Em relatório secreto enviado à Diretoria de Engenharia do Ministério da Guerra, estimou que a obra não teria utilidade para o Brasil do ponto de vista econômico porque “uma rodovia ligando Assunção ao Rio Paraná em Porto Franco favoreceria a Argentina, tanto mais que no Rio Paraná há vários portos argentinos (Aguirre, Posadas, Corrientes etc)”.

A seu ver, “não se justificaria que o Brasil pagasse as despesas de construção de uma estrada que, longe de lhe ser útil, favoreceria apenas um concorrente estrangeiro”. A rodovia seria importante para o Paraguai, em todos os sentidos, mas para o Brasil não haveria vantagens.

General paraguaio avisou

Do ponto de vista militar, para Rodrigues, a rodovia paga pelo Brasil no interior do Paraguai só ajudaria a Argentina a ter acesso mais rápido e qualificado ao território brasileiro.

O projeto, para o coronel brasileiro, teria uma única vantagem: a espionagem. Para ele, não haveria nenhum inconveniente “em proceder aos estudos, tanto mais que será uma ocasião de obtermos conhecimento possivelmente úteis sobre uma região estrangeira fronteiriça”.

O embaixador brasileiro no Paraguai, Francisco Negrão de Lima, informou a Rodrigues que “o próprio presidente atual do Paraguai, general Higino Morínigo, lhe declarou que não podia fazer uma política inteiramente brasileira porque, se assim fizesse, a Argentina o deporia”.

O governo brasileiro, portanto, estava informado sobre o temor do líder paraguaio de ser deposto caso o Brasil insistisse em sua geopolítica de absorção do Paraguai, substituindo a Argentina como sua controladora.

De fato, em 1947 houve a Revolução Colorada e o temor do general Morínigo se confirmou, com sua deposição em 1948.

Também deposto (1946) e de volta à Presidência em janeiro de 1951, Getúlio Vargas retomou a geopolítica para o Paraguai nomeando em agosto de 1952 o coronel José Rodrigues da Silva para fazer estudos sobre a viabilidade da rodovia dentro do Paraguai.

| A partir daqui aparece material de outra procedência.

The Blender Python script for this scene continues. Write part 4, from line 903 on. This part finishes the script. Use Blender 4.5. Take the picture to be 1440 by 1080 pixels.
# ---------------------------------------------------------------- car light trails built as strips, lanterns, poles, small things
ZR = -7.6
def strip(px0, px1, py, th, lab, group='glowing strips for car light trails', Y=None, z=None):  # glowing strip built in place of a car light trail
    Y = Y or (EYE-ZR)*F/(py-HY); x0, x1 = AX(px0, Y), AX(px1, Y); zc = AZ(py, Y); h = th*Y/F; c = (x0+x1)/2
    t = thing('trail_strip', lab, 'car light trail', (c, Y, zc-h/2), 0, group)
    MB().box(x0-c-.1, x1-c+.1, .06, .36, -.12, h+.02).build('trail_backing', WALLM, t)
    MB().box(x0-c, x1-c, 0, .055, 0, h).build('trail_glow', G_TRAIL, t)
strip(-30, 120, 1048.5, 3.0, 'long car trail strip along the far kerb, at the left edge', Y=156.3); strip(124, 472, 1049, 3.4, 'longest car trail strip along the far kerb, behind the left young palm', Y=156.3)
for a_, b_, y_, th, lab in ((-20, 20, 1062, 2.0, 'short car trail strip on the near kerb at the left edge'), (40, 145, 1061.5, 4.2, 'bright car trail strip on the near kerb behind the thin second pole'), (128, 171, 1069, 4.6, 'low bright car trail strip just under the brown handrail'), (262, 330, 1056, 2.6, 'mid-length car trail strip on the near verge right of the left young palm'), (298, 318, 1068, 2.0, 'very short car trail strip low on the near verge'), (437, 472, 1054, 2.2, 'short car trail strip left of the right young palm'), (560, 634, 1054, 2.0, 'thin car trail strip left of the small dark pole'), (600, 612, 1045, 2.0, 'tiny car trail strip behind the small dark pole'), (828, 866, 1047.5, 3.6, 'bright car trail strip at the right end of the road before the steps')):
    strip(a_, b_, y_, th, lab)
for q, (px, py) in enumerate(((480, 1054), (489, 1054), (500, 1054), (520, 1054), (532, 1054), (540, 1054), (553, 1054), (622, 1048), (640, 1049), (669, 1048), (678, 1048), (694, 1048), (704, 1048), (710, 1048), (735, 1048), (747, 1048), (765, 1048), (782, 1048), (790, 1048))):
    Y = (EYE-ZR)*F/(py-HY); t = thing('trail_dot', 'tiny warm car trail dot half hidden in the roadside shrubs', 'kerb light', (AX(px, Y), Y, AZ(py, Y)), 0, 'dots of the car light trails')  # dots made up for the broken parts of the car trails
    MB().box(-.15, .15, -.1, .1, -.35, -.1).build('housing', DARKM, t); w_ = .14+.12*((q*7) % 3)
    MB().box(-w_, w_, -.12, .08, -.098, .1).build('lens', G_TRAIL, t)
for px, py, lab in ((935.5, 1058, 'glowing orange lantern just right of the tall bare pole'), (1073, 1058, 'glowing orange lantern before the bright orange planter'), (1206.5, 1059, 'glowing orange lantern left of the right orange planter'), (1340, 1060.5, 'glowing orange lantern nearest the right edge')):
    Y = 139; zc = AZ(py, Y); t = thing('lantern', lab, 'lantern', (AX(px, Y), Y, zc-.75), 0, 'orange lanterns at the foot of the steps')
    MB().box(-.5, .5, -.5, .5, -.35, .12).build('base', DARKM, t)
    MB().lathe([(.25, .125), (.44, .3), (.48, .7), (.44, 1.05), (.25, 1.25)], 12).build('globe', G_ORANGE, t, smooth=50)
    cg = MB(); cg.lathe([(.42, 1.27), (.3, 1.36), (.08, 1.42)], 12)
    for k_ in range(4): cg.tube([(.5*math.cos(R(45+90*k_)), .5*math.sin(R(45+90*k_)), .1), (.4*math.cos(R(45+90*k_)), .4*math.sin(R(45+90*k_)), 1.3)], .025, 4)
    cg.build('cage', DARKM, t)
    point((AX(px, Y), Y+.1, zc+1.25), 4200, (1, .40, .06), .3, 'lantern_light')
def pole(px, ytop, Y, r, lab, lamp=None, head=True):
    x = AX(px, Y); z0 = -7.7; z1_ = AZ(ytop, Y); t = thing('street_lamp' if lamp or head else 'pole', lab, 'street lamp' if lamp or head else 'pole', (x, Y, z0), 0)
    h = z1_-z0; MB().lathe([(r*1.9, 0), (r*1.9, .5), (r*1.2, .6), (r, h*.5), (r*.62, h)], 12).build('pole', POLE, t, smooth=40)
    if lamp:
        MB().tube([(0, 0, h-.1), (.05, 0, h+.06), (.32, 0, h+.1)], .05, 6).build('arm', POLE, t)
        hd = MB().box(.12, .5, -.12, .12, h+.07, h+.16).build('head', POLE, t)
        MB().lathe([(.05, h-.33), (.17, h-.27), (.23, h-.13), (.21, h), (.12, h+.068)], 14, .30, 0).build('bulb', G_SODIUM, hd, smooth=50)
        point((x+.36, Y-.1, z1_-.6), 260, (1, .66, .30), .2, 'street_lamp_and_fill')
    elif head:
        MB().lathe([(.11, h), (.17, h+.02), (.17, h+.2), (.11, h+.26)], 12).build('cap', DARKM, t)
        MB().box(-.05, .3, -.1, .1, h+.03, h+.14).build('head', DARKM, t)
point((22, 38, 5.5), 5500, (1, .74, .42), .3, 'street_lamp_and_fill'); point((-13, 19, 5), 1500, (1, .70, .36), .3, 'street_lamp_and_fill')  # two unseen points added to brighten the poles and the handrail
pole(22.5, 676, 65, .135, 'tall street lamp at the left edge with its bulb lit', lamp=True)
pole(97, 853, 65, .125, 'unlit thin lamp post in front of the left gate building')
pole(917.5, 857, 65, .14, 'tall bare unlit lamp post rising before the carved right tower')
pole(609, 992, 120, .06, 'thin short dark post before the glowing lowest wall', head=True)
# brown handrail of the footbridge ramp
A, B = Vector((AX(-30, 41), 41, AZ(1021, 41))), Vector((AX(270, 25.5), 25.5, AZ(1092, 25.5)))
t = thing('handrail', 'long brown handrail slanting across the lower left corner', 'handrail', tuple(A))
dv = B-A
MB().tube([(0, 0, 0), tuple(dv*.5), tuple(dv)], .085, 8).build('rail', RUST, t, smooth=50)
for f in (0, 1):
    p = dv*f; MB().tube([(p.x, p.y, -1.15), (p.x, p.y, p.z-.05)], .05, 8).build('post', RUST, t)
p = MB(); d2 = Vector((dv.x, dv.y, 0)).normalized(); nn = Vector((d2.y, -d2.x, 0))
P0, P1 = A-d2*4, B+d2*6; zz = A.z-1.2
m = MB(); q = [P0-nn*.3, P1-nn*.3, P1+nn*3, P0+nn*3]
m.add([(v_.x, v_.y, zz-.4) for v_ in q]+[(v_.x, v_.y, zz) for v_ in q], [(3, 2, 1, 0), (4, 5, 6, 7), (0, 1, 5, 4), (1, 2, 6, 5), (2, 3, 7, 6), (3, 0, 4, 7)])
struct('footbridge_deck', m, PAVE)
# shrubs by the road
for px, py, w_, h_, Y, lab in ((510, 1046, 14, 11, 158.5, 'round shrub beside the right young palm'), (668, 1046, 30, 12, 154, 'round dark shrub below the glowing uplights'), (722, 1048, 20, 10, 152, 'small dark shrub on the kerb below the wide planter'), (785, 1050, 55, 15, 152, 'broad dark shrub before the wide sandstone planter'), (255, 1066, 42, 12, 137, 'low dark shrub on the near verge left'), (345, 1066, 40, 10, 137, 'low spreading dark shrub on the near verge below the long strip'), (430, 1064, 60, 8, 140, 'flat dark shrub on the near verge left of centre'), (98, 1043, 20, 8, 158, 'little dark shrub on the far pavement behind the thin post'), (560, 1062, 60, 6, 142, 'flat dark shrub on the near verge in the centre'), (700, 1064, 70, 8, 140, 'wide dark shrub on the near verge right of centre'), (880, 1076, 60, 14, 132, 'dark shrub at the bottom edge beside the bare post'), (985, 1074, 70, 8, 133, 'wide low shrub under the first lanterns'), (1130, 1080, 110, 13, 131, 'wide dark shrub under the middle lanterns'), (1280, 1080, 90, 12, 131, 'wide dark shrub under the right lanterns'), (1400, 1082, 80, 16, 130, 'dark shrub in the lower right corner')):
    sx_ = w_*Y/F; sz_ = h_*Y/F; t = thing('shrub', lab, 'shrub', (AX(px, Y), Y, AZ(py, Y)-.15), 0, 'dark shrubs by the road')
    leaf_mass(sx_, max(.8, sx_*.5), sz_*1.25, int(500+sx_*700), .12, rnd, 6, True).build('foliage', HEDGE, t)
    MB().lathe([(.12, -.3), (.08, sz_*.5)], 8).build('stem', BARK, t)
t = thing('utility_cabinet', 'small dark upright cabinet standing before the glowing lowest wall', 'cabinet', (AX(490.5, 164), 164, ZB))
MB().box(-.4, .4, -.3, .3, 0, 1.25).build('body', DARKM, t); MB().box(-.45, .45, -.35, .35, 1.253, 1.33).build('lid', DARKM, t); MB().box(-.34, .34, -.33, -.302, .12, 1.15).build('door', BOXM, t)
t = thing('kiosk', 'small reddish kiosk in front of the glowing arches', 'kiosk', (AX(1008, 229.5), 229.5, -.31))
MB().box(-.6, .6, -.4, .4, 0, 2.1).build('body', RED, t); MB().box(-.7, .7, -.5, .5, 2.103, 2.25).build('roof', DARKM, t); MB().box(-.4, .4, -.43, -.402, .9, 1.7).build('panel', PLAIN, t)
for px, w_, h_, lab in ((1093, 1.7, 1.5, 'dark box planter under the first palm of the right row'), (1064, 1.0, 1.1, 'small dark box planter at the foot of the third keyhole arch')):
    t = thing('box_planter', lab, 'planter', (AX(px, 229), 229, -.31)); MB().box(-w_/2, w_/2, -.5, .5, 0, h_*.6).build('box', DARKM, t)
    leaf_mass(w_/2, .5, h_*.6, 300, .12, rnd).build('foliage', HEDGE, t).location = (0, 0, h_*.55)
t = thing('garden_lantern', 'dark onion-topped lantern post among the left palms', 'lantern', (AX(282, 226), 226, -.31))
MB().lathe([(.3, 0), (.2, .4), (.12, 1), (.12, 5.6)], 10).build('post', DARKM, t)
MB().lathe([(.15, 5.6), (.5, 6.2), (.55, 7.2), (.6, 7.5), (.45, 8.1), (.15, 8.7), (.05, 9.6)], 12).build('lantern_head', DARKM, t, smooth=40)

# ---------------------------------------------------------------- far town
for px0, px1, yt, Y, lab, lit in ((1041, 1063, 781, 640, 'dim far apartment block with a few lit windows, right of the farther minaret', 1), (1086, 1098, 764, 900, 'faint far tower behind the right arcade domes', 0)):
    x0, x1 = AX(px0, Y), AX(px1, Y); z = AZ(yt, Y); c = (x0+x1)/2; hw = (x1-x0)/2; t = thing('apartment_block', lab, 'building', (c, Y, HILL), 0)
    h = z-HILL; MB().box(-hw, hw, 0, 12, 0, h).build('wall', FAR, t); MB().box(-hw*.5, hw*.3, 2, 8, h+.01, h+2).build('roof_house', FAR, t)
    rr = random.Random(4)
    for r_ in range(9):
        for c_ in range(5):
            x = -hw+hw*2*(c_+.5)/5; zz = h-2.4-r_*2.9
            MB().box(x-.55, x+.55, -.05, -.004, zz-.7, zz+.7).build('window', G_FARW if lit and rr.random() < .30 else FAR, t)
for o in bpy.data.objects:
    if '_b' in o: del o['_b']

Ponte, só com colonização e civilização

Nessa época também estava em discussão um antigo projeto de Bento Munhoz (1949) quando foi deputado federal: a construção de uma ponte internacional em Foz do Iguaçu.

Retomado pelo deputado paranaense Ostoja Roguski (1913–1972), o projeto pretendia a ligação com a Argentina pelo Rio Iguaçu, mas recebeu propostas de alterações para que a opção, nos termos da geopolítica planejada, fosse o Paraguai.

Informe reservado do Estado Maior das Forças Armadas observava que a ligação pelo Rio Paraná com o Paraguai seria “mais lógica” no sentido de “trazer o Paraguai para a influência brasileira”.

Lógica, mas não aconselhável: obras como essa, afirmava o Estado Maior em informe ultrassecreto de fevereiro de 1953, “só devem ser encaradas em regiões onde já tenhamos podido levar os benefícios de uma civilização nitidamente brasileira, por meio de uma adequada colonização e ligações rodo, ou ferroviárias, para o interior do País”.

A região de Foz do Iguaçu, afirmava, “não atende a esse desiderato, por isso que, afora a ausência de uma colonização adequada e de outros índices de civilização, não dispõe, ainda, das necessárias comunicações rodo, ou ferroviárias, com o interior, o que só se verificará dentro de algum tempo, quando a rodovia Ponta Grossa – Guarapuava – Foz do Iguaçu chegar a bom termo”.

Portanto, apressar a colonização era o caminho certo, mas a teimosia em construir uma rodovia no Paraguai descuidando das obras no interior do Brasil atrasou a ponte internacional em dez anos e até hoje a ferrovia ainda não alcançou Foz do Iguaçu e Guaíra.